Meclisin o gece açık olmasının darbe girişiminin püskürtülmesinde çok etkili olduğunu dile getiren Gök, şu değerlendirmelerde bulundu:
"Darbeyi yapmaya çalışanlar iktidardaki partinin dışında kalan partilerin durumlarını orada öğrendiler. Herkes el birliğiyle bu darbenin karşısında olduğunu belirtince bence darbe girişiminde bulunanların tüm moral değerleri çöktü. Bütün partilerin oradaki ortak duruşu, darbenin püskürtülmesinde çok önemlidir. Ortak ruh sergilendi. Keşke her şey bu darbe girişiminin yaşandığı akşamdan sonra oluşan partiler arasındaki diyaloğun sürdüğü günlerdeki gibi olsaydı. Siyaset sürekli değişen koşullara tabi. O anda darbe girişimine karşı ortak davranış sergileyen partilerin bugün bu tabloyu daha iyi değerlendirip birbirleriyle olan ilişkilerinde daha dikkati olmaları gerektiğini düşünüyorum. 252 şehidimiz, 2 bin 500 yaralımız, başta Meclisimiz olmak üzere harap olan pek çok yerle çok ağır bedeller ödedik. Dileğim bunlardan herkesin yeterince ders almasıdır.

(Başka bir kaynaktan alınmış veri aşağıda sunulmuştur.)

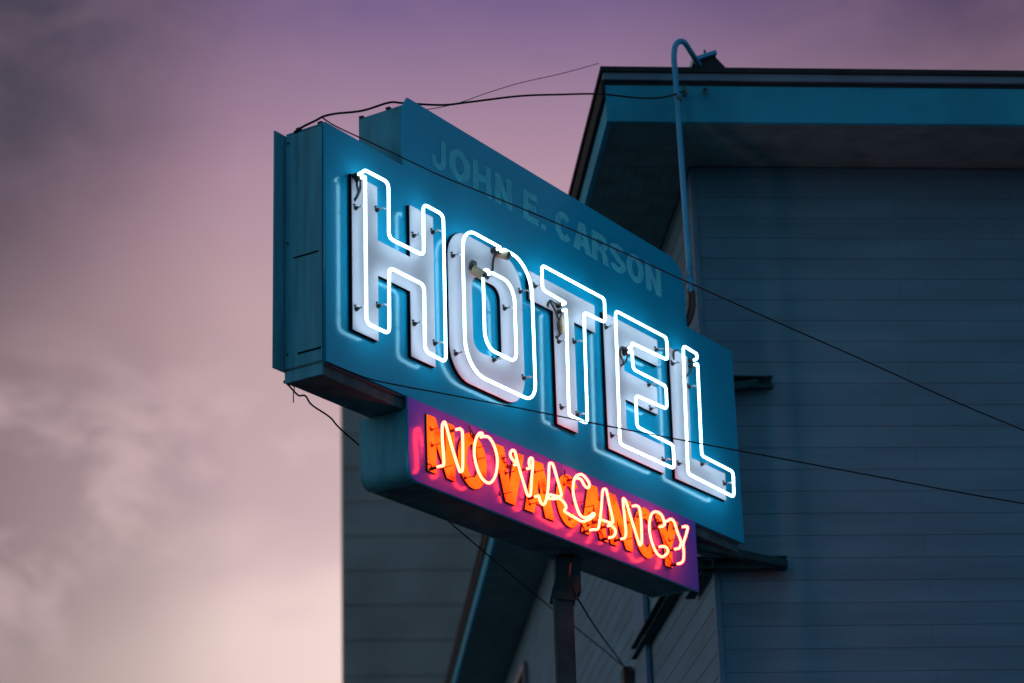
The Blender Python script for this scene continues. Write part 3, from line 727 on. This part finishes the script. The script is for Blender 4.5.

Bomba, benim Meclisteki grup başkanvekili odamın tam karşısına düştü, birkaç metre mesafede düşen bombaydı. Bütün Meclisi delip geçen bomba, makam odamın tam karşısına düşmüştü. Bunları görünce gerçekten insanın irkilmemesi mümkün değildi. Ola ki o anda bir şey almak için odaya gitseydik, Genel Kurul çalışsaydı bugün belki pek çok milletvekili hayatta olmayacaktı. Meclisimizin pek çok yeri tahrip oldu. Bu tarihi, Gazi Meclisimizin kendi uçaklarımızca ve kendi silahlı kuvvetlerimizin bir kısmının FETÖ mensuplarınca bombalanması, tüm dünyada dahi eşi görülmemiş derecede üzüntü verici bir hadisedir. O gün yaşadıklarımdan demokrasi adına, ülkemizdeki milli egemenlik adına, CHP'nin bir milletvekili olarak görev yapmaktan, 'gerekirse bedelini ödeyeceğim' diyerek haykırmaktan onur duyuyorum."